• **Exercise brief**
Each line that includes the string "part" counts once; give the total and nothing else.

Start Material

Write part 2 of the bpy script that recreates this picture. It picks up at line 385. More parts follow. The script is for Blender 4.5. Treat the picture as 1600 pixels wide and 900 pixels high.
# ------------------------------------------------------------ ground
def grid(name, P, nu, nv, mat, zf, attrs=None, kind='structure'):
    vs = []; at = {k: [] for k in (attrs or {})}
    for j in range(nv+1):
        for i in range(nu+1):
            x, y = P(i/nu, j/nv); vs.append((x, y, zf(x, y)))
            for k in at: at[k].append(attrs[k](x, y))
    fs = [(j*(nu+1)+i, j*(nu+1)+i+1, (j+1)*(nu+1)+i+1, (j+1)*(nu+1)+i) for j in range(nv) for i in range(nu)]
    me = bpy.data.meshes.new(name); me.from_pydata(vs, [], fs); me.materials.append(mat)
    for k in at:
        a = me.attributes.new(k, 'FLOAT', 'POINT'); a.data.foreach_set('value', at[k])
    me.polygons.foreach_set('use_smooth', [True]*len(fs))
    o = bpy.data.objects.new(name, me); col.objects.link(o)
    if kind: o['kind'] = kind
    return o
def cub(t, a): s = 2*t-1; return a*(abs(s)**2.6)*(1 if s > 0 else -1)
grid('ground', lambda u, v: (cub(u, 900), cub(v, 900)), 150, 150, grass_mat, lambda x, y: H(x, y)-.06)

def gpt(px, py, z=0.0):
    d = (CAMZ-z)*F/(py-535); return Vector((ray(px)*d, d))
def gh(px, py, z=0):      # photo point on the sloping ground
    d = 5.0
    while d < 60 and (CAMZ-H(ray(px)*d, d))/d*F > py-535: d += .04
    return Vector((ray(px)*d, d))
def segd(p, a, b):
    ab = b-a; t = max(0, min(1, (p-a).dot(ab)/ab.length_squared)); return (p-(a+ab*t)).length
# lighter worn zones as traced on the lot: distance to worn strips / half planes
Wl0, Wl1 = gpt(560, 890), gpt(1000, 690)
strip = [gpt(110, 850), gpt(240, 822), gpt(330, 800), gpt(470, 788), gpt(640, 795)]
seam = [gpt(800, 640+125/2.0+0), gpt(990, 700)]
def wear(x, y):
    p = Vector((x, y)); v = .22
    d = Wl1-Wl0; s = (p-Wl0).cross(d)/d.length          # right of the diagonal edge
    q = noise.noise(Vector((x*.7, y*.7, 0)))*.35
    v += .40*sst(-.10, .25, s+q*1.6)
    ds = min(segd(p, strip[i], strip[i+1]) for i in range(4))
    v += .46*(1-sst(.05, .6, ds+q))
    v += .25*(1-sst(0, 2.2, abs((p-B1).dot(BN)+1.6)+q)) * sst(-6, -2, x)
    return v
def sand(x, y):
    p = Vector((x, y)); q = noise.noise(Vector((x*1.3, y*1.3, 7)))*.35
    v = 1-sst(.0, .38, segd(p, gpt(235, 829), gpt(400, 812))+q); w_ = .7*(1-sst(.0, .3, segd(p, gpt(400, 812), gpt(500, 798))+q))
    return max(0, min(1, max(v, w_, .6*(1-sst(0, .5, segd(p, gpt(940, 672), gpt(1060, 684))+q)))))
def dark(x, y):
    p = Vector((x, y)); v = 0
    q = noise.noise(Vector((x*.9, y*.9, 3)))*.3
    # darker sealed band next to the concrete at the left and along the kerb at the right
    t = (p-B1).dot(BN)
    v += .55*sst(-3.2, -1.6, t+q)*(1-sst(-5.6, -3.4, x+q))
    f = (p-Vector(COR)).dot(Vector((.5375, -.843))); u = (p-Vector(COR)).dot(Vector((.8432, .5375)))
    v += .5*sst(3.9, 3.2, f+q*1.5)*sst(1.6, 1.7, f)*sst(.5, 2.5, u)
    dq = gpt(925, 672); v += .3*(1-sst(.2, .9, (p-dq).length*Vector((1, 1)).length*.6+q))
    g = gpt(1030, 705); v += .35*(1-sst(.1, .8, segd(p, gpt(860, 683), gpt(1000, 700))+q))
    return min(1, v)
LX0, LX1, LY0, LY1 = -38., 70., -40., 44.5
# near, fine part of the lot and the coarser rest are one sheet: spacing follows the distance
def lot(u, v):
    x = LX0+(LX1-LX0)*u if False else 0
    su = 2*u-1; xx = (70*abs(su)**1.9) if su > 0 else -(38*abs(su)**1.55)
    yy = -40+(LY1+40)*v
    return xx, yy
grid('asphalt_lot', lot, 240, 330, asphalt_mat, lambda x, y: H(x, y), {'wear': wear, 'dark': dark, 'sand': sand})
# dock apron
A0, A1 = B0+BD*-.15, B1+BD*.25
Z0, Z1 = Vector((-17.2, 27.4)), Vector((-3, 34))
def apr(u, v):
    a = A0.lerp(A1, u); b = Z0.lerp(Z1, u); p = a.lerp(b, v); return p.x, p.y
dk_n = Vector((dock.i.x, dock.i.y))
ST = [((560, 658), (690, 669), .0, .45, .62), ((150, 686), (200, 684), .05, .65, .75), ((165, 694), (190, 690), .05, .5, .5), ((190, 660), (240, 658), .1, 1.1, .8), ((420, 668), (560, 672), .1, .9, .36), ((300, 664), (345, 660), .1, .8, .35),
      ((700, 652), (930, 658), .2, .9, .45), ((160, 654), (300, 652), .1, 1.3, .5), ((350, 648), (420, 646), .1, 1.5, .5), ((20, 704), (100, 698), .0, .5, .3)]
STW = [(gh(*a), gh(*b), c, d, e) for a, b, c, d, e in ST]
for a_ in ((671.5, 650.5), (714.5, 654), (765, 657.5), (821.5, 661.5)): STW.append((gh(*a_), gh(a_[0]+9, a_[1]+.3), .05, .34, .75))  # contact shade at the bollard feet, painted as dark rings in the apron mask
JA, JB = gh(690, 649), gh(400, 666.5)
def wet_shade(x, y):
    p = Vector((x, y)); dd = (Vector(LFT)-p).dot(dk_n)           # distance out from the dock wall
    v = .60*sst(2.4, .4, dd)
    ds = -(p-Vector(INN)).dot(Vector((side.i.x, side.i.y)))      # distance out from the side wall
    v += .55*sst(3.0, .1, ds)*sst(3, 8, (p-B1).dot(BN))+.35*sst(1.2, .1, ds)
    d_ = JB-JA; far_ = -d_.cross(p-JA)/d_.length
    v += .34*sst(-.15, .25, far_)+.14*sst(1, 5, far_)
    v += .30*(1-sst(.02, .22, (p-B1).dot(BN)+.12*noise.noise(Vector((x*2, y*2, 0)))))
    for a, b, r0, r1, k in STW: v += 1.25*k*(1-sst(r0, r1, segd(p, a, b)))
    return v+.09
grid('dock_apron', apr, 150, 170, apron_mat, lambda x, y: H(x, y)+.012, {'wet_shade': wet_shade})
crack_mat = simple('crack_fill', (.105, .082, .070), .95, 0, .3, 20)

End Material

• **The answer**
2